● **Set problem**:
How many lines in these records hold the string "part"? Reply with the number alone.

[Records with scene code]
════

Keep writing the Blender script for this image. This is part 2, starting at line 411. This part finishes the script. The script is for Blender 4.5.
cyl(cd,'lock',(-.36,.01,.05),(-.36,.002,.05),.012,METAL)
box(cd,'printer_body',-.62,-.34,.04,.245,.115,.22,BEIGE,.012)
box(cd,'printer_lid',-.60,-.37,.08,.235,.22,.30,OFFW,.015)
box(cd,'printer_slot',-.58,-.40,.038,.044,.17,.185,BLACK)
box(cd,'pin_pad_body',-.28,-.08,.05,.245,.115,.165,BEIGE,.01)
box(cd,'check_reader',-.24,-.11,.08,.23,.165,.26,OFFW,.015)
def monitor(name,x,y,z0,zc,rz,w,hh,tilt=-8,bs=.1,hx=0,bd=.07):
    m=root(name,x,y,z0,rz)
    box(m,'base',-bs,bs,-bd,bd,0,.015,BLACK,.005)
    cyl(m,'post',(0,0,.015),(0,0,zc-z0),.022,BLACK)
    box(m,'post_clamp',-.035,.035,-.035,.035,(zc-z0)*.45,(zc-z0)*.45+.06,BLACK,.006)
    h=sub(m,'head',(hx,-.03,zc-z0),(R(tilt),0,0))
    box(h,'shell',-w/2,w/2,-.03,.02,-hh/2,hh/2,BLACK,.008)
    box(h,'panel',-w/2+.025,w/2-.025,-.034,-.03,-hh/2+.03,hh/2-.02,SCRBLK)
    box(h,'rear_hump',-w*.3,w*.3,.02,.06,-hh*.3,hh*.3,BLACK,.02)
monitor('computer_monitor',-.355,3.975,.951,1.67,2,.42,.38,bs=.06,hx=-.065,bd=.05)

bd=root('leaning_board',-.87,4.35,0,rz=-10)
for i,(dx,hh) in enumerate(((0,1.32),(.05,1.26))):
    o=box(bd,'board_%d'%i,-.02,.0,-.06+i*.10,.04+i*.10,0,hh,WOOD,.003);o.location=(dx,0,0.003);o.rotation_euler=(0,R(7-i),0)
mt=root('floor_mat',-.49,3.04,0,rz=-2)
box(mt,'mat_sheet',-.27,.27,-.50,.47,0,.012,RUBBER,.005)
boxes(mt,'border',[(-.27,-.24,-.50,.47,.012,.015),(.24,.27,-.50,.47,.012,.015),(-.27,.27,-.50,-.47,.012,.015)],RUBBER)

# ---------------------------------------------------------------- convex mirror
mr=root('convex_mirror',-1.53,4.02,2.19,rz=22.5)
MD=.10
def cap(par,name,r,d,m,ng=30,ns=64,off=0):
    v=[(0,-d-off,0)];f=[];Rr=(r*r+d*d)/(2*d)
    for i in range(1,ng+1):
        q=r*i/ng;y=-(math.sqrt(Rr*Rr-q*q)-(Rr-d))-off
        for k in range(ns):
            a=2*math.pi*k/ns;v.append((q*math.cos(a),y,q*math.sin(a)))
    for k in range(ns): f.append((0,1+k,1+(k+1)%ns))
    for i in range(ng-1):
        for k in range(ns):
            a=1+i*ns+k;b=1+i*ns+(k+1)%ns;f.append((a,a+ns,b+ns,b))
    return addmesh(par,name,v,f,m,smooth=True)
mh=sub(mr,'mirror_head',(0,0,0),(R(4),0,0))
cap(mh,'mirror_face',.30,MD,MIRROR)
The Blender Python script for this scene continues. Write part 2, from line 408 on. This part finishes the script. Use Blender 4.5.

════

● **Final result**:
2